Cottonwood seeds on Dog noses, blooming Desert Willows, Sparrows chasing Doves

Sat Jun 19th 2010 Field Log

Awaking at dawn, the words “take a walk” boomed out from within me today. So lucky we are to live in the old farming area along the rio here in north central Nuevo Mexico. Short walk in the coolness of mid June morn – along irrigation ditch:

our dog’s great nose picked up a whole lotta cotton, especially as it lingered on the low lying cottonwood leaves where I saw the delicate track of Crayfish – are they trying to climb trees?

the shade between 8:30 and 9 am is plentiful on the east road of the ditch.

the reflection in the ditch water so clear of the blue sky and green tree leaves.

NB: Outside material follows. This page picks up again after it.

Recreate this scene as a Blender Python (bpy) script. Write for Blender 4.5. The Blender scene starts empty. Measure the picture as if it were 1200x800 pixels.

folks really do make their yards into havens in this last bit of town before the river bends back east – beautiful flowers, pathways, fields, critters.

the Desert Willow blossoms were right at my own nostril level at narrow passageway from ditch to street and they sure have a distinct pleasant scent. Plus beautiful shape and subtle colors on white backgrounds.

plentiful Doves and Sparrows here – witnessed that one of each were flying together with the smaller bird seeming more the lead before they ended up next to each other on power line.


3 Responses to “Cottonwood seeds on Dog noses, blooming Desert Willows, Sparrows chasing Doves”

  1. June 21, 2010 at 5:30 am

    C.C.: What a piece of composition on your field log. I like the opportunity to see so many different aspects on your walk. The cottonwoods I always associate with New Mexico. They can be so big and the seeds on the dog’s nose — I can visualize the scene. Track of the crayfish — title for your next novella? The water. I envy you in such a good way. Such a precious commodity, the water. The scent of the willow. I miss a lot the scents when it gets hot here in west Texas. But when it rains, I can pick up scents. Excellent post!

    • June 21, 2010 at 8:05 pm

      You all have the humidity that’s higher – could that be the ingredient that makes scents harder to pick up?

      So, you all must have to pump your water, right? I wonder if you are on the edge of that big aquifer like we are … Oglala is it?

      Nothin’ like a ditch.

      • June 22, 2010 at 6:18 am

        C.C.: Yes, the humidity is higher and it’s drier — the browning of grasses has already occurred.

        We get water from a cooperative out here — Barton Creek Water Cooperative. Barton Creek is about two-tenths of a mile south of us. Our Salt Creek runs into it — both are intermittent. The runoff is caught in a number of catch ponds or small lakes in a 10 mile by 10 mile area, then pumps are used to send the water to us. Only about 600 ranches and homes use the Coop. Sub-surface water around in this valley is virtually non-existent. No well water. I have a small well, but the water is brackish and not potable and it dries up in June.

        The Oglalla aquifer is north of us — about three hours on the Caprock. When I lived in Amarillo, I drilled a well into it…sweet water. Wished it was here. Course, if wishes were horses, beggars would ride them.

        I’ve thought about running for the water board. But if they found out my politics, I’d probably lose.

        Good to discourse with you, C.C. Makes my day much better to talk with you about the land and water and birds and people and art.